Çocukluğunda, mahallelerinde "kimin Türk, kimin Kürt, kimin Alevi, kimin Sunni olduğunu" kimsenin sormadığını, bilmediğini belirten Kurtulmuş, "Birileri namussuzca, aşağılık bir şekilde emperyal projenin parçaları olarak gelip kapılara çarpı koyuyor, cemevimize gidiyor orada yere 'bitmedi, daha devam edeceğiz' yazıyor. Sen kimsin? Bu memleketi bölüp parçalamak, insanların gönüllerine fitne sokmak isteyenlere karşı vatandaşlarımızın çok uyanık olmasını istiyoruz." diye konuştu.

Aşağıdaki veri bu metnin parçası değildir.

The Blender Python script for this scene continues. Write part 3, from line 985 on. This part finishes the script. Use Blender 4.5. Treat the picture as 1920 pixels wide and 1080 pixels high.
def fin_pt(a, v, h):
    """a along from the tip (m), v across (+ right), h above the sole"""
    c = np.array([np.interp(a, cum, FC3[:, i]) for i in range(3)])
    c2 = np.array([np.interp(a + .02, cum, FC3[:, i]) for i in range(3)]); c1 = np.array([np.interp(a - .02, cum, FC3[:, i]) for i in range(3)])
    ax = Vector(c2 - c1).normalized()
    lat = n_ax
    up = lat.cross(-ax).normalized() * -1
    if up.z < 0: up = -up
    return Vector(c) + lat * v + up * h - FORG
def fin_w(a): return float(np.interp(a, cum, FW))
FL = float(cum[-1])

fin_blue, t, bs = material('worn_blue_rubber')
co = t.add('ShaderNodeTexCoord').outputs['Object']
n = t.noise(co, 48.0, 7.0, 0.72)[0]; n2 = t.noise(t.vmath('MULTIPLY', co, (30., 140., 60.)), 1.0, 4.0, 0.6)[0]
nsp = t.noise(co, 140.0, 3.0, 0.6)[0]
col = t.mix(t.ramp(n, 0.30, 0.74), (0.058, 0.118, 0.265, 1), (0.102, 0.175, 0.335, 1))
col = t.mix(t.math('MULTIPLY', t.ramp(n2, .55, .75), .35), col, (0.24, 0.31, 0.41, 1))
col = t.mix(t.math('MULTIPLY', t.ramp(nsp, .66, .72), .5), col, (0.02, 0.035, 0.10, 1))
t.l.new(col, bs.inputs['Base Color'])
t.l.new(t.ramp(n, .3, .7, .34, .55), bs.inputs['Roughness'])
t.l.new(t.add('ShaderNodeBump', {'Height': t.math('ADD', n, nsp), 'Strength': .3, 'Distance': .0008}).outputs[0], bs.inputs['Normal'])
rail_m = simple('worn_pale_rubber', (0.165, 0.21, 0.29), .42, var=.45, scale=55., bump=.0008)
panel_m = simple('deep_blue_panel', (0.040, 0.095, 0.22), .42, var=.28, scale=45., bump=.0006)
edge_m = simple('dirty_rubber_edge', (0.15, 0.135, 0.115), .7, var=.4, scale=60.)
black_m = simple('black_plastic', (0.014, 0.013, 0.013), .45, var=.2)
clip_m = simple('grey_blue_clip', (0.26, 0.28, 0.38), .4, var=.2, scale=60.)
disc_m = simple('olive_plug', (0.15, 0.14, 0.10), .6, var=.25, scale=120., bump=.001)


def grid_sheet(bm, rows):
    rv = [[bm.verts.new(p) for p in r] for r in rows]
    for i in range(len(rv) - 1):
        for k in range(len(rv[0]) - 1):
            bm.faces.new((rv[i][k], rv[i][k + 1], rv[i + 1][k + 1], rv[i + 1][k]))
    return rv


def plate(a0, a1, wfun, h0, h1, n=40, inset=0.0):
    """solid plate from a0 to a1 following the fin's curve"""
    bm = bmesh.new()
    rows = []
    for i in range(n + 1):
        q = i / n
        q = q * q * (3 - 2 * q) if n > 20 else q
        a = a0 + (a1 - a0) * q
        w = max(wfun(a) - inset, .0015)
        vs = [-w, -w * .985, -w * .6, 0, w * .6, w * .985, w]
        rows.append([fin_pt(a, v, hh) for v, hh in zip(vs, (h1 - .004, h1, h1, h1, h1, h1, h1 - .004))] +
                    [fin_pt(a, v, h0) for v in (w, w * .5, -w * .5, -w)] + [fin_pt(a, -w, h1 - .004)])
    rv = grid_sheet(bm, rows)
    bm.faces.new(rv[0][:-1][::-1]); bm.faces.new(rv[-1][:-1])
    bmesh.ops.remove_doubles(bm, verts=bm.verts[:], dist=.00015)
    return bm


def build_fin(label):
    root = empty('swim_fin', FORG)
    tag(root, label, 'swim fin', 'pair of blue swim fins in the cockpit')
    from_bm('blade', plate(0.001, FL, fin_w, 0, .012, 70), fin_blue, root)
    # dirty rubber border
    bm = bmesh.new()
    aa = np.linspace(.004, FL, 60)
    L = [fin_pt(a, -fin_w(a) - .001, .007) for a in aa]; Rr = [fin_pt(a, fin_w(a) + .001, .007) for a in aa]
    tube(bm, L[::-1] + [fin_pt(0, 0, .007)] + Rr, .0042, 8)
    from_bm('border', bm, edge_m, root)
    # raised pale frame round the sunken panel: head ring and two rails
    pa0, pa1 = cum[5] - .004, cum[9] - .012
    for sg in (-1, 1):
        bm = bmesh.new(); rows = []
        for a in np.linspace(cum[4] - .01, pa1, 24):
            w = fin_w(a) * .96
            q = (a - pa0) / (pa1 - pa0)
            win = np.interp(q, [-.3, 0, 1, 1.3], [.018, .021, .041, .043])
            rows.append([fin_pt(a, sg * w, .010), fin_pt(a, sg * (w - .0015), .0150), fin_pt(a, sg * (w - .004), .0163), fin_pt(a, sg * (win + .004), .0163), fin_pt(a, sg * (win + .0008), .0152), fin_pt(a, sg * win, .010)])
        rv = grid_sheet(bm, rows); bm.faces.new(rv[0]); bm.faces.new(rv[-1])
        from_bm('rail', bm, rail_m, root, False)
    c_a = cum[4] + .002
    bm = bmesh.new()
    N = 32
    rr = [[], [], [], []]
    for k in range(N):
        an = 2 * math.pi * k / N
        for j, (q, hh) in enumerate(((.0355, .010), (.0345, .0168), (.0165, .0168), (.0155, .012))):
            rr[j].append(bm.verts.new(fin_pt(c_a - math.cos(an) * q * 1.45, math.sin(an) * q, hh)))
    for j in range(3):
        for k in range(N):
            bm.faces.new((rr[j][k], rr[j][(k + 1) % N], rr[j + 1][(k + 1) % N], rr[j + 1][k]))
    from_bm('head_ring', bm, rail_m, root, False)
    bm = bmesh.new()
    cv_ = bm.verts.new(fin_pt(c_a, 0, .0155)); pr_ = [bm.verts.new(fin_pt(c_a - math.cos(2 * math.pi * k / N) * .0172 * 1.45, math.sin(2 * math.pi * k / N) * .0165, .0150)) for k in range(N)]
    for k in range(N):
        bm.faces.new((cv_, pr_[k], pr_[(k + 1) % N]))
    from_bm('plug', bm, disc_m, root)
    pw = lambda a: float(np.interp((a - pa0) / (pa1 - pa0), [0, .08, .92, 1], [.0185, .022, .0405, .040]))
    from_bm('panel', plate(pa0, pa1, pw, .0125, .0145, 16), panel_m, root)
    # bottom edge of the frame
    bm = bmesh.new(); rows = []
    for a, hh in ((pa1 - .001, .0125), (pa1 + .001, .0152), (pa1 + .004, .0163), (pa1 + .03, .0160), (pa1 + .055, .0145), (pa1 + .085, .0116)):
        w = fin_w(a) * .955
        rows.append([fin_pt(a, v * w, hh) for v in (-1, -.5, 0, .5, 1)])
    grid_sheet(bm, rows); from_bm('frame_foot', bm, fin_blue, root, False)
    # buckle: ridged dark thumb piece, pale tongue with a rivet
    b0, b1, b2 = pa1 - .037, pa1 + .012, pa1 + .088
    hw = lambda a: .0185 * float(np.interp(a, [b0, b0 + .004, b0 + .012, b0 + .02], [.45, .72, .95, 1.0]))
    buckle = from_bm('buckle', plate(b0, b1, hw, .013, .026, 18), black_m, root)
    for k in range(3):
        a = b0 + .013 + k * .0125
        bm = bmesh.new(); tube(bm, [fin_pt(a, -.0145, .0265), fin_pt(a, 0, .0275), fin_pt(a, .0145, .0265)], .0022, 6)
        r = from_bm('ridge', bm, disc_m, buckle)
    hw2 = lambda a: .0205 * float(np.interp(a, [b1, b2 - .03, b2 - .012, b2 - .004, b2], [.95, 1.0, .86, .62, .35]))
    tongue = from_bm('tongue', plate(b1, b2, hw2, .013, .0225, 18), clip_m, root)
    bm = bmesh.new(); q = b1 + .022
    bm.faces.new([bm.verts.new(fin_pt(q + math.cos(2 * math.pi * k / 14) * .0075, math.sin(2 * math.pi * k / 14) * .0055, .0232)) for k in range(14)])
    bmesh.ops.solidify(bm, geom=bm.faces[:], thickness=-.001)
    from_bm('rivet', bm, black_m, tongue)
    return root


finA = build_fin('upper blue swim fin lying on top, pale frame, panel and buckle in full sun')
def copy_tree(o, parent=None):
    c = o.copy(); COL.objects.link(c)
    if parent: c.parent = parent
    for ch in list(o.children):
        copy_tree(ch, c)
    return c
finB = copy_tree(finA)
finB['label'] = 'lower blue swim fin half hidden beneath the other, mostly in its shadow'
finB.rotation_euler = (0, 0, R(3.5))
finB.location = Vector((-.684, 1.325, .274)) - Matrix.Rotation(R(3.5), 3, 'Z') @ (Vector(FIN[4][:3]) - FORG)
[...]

"Bazı belediye başkanlarının AK Parti'ye katılmasının" sorulduğu Kurtulmuş, şu anda AK Parti'ye geçerek hizmet vermek isteyen çok sayıda belediye başkanının olduğunu, bunlar arasında titiz bir çalışmanın yürütüldüğünü, AK Parti'nin misyonuna, vizyonuna, siyasi fikriyatına, gelecek hizmet programlarına uygun isimler üzerinde çalışmalar yapıldığını söyledi.
Kurtulmuş, iddia edildiği gibi herhangi bir baskıyla bir şeyin yapılmadığını dile getirerek, "Daha 4 yıllık bir süre var. Eğer biz bunu bir seçim manevrası olarak görseydik, seçimin 3 gün sonra olması gerekirdi." dedi.
- "İlçe kongreleri devam ediyor"
"Erken seçim" iddialarının sorulduğu Kurtulmuş, şunları ifade etti:
"Türkiye'nin gündemi belli. Türkiye'de genel seçim ve Cumhurbaşkanlığı seçimi 2023 yılında, belediye seçimi ise 2024 yılında yapılacak. Türkiye şu anda gerçekten devasa sorunlarla boğuşuyor. Bütün bu sorunların üstesinden gelen, dirayetli, kararlı bir liderlikle, Cumhurbaşkanımızın öncülüğünde Türkiye yoluna devam ediyor. Meselemiz Türkiye'yi bu süre içerisinde 2023'e daha güçlü bir şekilde götürebilmektir. Hedefimiz, Türkiye'nin 2023 hedeflerini tutturabilmesi için bütün bürokrasiyle, siyaset mekanizmasıyla, gayretle, canla başla çalışmaktır. Kaldı ki rasyonel olarak erken seçim meselesine baktığımız zaman, Türkiye'nin bugünkü siyasi şartları içerisinde hiçbir şekilde erken seçimi gerektirecek rasyonel bir sebep yoktur. Muhalefetin seçim istemesini normal karşılarım ama muhalefete de hiç olmazsa 'seçimin şartları var mı yok mu' diyerek bunları analiz edip ona göre bu sözleri üzerinde yoğunlaşmalarını tavsiye ederim."
Kurtulmuş, "AK Parti'nin kongre sürecinin" sorulması üzerine, "İlçe kongrelerimize yeni başlamış vaziyetteyiz. İlçe kongrelerimiz muhtemelen yaz aylarına kadar devam edecek. Ondan sonra il kongrelerimiz olacak. Belli bir kongre takvimi var. Bu çerçevede ya 2020'nin sonlarına doğru ya da 2021'in başlarında kongremizi yaparız." yanıtını verdi.